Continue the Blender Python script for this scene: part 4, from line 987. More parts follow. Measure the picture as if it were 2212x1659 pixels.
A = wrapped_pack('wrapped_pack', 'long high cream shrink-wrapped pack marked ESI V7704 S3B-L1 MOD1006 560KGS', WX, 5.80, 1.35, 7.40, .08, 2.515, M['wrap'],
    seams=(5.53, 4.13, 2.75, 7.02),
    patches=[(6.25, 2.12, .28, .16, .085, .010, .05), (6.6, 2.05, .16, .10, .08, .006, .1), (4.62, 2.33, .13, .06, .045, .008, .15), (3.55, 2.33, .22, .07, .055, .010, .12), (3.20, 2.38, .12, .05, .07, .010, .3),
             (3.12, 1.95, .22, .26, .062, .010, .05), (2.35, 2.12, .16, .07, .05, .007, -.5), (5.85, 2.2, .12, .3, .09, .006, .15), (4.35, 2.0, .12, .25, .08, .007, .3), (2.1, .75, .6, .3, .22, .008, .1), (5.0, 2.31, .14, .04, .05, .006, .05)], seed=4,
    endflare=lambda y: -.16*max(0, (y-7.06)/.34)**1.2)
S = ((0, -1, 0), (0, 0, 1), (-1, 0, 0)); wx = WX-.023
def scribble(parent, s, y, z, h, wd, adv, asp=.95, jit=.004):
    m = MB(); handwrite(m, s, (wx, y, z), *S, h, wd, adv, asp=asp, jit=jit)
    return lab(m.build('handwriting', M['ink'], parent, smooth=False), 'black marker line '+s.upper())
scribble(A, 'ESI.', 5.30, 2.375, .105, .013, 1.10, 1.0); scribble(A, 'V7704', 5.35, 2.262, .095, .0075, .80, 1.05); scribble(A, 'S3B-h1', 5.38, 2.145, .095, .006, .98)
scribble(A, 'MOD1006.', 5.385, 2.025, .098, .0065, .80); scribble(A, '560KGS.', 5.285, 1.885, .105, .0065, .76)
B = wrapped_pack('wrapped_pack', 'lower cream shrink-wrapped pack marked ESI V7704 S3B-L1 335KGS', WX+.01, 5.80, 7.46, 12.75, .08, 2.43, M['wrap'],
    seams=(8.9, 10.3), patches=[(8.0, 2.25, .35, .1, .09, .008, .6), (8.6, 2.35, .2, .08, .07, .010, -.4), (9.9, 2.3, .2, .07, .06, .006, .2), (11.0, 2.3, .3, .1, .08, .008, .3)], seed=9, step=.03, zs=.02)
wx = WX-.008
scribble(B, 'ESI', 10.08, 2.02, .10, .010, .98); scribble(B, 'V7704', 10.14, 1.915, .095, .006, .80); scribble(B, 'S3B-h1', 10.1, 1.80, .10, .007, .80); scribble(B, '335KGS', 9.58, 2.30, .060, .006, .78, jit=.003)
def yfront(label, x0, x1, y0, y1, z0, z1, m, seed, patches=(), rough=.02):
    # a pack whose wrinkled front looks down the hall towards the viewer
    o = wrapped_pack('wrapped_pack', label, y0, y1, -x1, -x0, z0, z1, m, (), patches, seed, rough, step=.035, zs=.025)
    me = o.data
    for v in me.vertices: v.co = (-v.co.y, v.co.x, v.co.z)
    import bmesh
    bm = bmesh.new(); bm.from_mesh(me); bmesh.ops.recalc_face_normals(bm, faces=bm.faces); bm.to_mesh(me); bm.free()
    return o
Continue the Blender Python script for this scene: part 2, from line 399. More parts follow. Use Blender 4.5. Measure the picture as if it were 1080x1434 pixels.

What is needed:
Set out every line from the material that contains the string "picture".

Problem solution:
Continue the Blender Python script for this scene: part 4, from line 987. More parts follow. Measure the picture as if it were 2212x1659 pixels.
Continue the Blender Python script for this scene: part 2, from line 399. More parts follow. Use Blender 4.5. Measure the picture as if it were 1080x1434 pixels.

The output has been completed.